1862: Orlando Comstock Geer to Harriett Cordelia Geer

I’ve seen lots of patriotic stationery sold by James Gates of Cincinnati but this is the only time I’ve seen this particular design, entitled “The Southerner as He Was.”

The following letter was written by Orlando Comstock Geer (1840-1927), the son of Alexander Hamilton Beer (1811-1879) and Cordelia Comstock (1815-1897) of Maumee, Lucas county, Ohio. He was the oldest of three children, including Amos Wight (1843-1900) and Harriet Cordelia (Geer) Church (1847-1936). This letter was addressed to his sister Harriet, or “Hattie,” who later married John Anderson Church (1842-1894), a veteran of the 25th and 75th OVI.

When the Civil War broke out, Orlando enlisted in Co. A of the 14th Ohio Volunteer Infantry (OVI) as a Corporal. This unit participated in the siege of Corinth, the Tullahoma Campaign, the occupation of Middle Tennessee, the Chickamauga Campaign, the Chattanooga-Ringgold Campaign, and the Atlanta Campaign. Geer was promoted to Sergeant on May 21, 1865 and mustered out on July 11, 1865. He returned to Lucas County after the war, where he lived until his death in Maumee on February 9, 1927.

The 14th OVI sustained its heaviest casualties of the war at the Battle of Chickamauga: 35 killed, 167 wounded, and 43 missing, or 245 of 460 men. To read a great account of that pitched battle, see my friend Dan Master’s Civil War Chronicles, “Defending the 14th Ohio Infantry Flag at Chickamauga.”


Winchester, Tennessee
August 5th 1862

Dear Hattie,

We arrived here yesterday after a long and tedious march of 125 miles from Tuscumbia, Alabama. We stopped at Pulaski, Tennessee, two days and then came on as far as here. When we got to Pulaski, we intended to stay a good while but Gen. Buell telegraphed Gen. Fry to report with his brigade to this place.

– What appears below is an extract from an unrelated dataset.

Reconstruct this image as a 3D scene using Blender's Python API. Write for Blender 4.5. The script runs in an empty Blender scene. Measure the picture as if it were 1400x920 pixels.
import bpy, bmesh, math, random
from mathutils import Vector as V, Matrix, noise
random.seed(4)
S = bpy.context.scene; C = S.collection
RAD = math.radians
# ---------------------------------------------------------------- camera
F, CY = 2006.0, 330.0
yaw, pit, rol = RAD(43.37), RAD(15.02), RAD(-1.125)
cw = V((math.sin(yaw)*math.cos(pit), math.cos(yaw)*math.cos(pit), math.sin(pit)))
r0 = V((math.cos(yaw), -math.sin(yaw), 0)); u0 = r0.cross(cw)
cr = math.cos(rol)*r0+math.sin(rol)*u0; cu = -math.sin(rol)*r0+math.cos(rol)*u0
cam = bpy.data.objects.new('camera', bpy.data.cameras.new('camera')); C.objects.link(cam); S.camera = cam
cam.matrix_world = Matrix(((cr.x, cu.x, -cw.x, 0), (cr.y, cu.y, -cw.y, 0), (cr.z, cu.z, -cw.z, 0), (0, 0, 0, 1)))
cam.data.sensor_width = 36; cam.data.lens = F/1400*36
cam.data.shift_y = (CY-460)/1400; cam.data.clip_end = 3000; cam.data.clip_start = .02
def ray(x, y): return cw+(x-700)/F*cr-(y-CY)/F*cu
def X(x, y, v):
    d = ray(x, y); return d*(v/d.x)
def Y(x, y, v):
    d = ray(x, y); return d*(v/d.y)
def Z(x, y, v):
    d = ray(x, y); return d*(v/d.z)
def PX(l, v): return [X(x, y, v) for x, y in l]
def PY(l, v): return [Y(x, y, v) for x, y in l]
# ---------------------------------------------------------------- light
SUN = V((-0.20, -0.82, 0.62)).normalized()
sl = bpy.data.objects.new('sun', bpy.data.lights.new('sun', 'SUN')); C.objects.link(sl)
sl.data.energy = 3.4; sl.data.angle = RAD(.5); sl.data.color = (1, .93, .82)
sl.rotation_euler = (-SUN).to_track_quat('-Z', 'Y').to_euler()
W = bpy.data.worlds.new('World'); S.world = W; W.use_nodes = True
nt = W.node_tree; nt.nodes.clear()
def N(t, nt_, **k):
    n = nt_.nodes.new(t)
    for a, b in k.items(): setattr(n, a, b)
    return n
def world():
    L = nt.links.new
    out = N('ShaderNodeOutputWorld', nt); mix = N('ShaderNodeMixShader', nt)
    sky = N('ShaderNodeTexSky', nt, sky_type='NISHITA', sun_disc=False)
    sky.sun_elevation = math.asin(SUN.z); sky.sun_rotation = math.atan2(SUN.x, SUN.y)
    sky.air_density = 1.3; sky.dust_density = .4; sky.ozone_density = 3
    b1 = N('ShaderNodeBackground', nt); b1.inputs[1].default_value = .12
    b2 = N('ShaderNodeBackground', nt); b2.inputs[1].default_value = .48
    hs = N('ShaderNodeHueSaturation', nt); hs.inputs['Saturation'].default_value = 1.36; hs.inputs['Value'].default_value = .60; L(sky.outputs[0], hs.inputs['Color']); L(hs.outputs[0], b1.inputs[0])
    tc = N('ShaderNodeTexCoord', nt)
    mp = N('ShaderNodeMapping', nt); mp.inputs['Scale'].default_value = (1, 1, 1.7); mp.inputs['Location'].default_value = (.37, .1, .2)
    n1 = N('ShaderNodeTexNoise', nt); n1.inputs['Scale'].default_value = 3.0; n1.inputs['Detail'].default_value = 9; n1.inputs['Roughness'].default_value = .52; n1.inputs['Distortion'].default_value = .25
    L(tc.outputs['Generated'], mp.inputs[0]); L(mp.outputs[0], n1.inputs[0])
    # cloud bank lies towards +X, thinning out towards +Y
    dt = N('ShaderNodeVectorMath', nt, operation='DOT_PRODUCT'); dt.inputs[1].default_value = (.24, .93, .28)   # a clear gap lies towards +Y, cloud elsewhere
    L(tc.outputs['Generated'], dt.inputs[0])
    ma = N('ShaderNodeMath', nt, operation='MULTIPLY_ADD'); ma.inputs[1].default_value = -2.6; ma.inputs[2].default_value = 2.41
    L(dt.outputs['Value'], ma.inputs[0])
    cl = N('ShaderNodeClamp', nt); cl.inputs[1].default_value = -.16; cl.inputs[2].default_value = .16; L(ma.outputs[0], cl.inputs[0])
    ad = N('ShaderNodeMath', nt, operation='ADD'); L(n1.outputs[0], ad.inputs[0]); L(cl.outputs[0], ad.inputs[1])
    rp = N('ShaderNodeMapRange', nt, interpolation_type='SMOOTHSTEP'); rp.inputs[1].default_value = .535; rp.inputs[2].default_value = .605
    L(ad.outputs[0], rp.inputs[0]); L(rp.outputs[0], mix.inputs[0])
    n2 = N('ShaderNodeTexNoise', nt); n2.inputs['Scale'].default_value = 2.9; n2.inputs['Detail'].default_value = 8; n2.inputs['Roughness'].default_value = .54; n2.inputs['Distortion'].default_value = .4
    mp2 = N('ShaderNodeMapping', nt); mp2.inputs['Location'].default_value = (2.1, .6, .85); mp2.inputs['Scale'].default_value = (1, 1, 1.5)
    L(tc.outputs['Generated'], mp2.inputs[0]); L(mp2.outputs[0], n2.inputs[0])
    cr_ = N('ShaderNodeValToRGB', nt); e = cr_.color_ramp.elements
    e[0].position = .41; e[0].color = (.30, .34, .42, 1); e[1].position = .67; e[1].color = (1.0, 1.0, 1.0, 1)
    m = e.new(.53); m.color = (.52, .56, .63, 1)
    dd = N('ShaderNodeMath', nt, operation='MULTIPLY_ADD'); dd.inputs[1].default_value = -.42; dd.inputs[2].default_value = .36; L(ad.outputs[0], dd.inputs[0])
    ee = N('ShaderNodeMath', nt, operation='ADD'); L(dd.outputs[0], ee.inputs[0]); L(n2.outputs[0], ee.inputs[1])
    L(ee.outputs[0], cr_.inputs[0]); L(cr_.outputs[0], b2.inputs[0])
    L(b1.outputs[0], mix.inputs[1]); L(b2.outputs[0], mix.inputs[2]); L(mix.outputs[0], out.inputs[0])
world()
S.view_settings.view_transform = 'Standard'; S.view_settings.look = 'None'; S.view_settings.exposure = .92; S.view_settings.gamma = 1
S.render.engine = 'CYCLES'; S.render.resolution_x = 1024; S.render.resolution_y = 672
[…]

I have been very well so far. This last march was pretty hard on us. The last few days were pretty hot. Generally we have had very pleasant weather. It has not been as hot as I anticipated in Secessia. There are various conjectures as to our destination—some saying we are after Gen. Hardy who has 30,000 men 30 miles from here strongly entrenched; others reporting us after the barbarous guerrilla Morgan. But in war, we never know anything till it transpires and then ain’t positive till we see it.

I will write at all events as soon as possible. I will have to close as the mail is going out. Write soon, dear sister. Give my love to all. Forgive me for not writing soon as I could. We have been moving ever since I wrote last.

Excuse the briefness of this as well as all imperfections as I wrote it in a great hurry. I did not know the mail was going out till a few minutes ago. Farewell till I hear from you again.